As affordable housing problems spread, California’s enforcement kick could be an indication of an increasingly pitched battle between cities and states over housing. It also gives a clue into how Mr. Newsom might defend himself from political attacks over California’s housing and homelessness problems, something that is all but guaranteed to happen if he seeks higher office. (A Newsom run for the Democratic presidential nomination in 2024 is currently the stuff of political parlor games, and despite the chatter, the governor and everyone in his camp dismiss such ambitions.)
In the interview, Mr. Elliott, the housing adviser, noted that the advantage the governor has in enforcing tough housing measures is that he draws votes from around the state instead of locally. The administration can play the heavy in a local dispute without having to worry about alienating its entire voting base.
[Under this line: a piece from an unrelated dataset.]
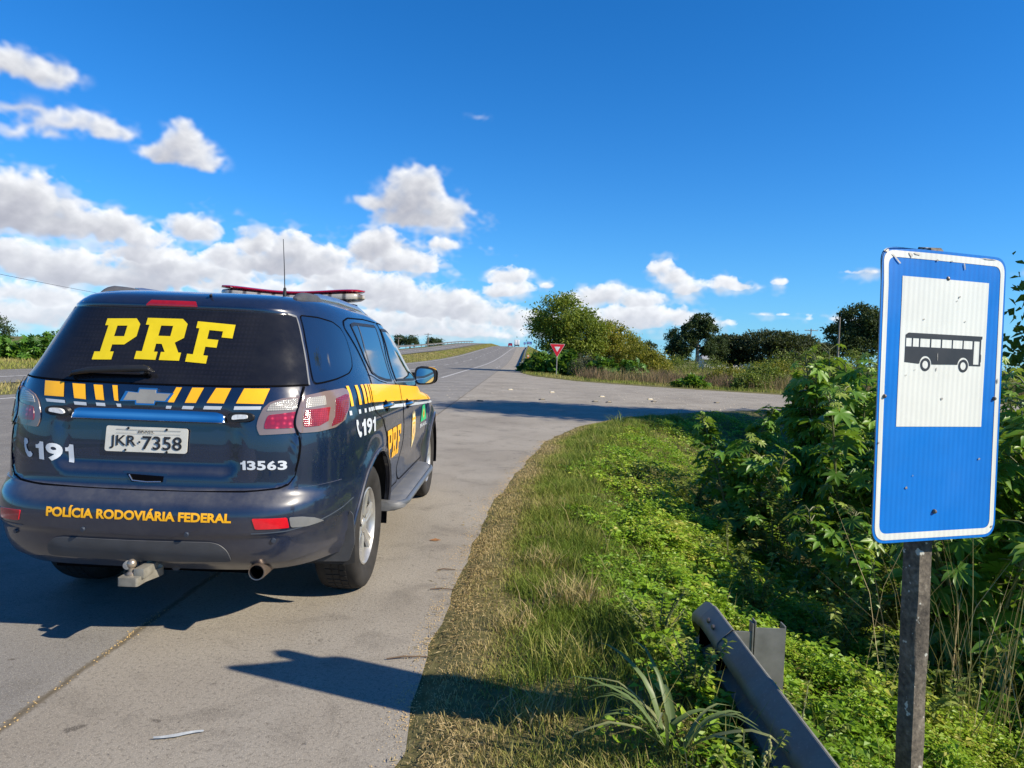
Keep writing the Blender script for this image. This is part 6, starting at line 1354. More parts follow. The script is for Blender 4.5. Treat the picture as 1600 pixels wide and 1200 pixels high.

“It’s very logical, politically, for an individual city council person or an individual member of a board of supervisors to be against an individual project,” he said. “I think the job of the state is to change the political calculus so ‘yes’ becomes the default instead of ‘no.’”
There is already some indication that years of state housing bills, combined with rising voter frustrations, have started to create such a shift. When the state housing department opened its investigation into San Francisco in August, London Breed, the city’s mayor, welcomed it with a tweet.
“When I ran in 2018, it was a vulnerability to be an unapologetically pro-housing candidate,” said Buffy Wicks, a Democratic assembly member from Oakland who wrote one of the two main housing bills passed by the legislature this week. “Now it is absolutely an asset. I get up on the floor of the assembly and I say, 10 times a week, ‘We have to build more housing in our communities, all of our communities need more housing, we need low-income, middle-income, market rate.’ You couldn’t do that in a comfortable way four years ago.”
Cities seem to have absorbed the new reality of a state on closer watch. Last year, after the legislature passed the duplex law, dozens of cities responded by adopting a slew of new ordinances that don’t explicitly prohibit the units but, through a series of tiny rules, tried to discourage anyone from actually building them.
Woodside’s Mountain Lion proposal got the most attention but was far from the only one.When Temple City, in Los Angeles’ San Gabriel Valley, finalized rules for how it would implement the duplex law — rules that required new units to have a large outdoor courtyard, the highest level of energy efficiency, and restricted future tenants from parking on site or obtaining permits to park on the street overnight — the city council was clear what the aim was.
“What we are trying to do here is to mitigate the impact of what we believe is a ridiculous state law,” said Councilman Tom Chavez, just before the council unanimously voted to pass the measure.
By April, the Department of Housing and Community Development had warned Temple City that its new ordinance was likely in violation of at least five state housing laws. In an email, Bryan Cook, the city manager, said it was working with the state and would consider changing the ordinance after its work with the state is done.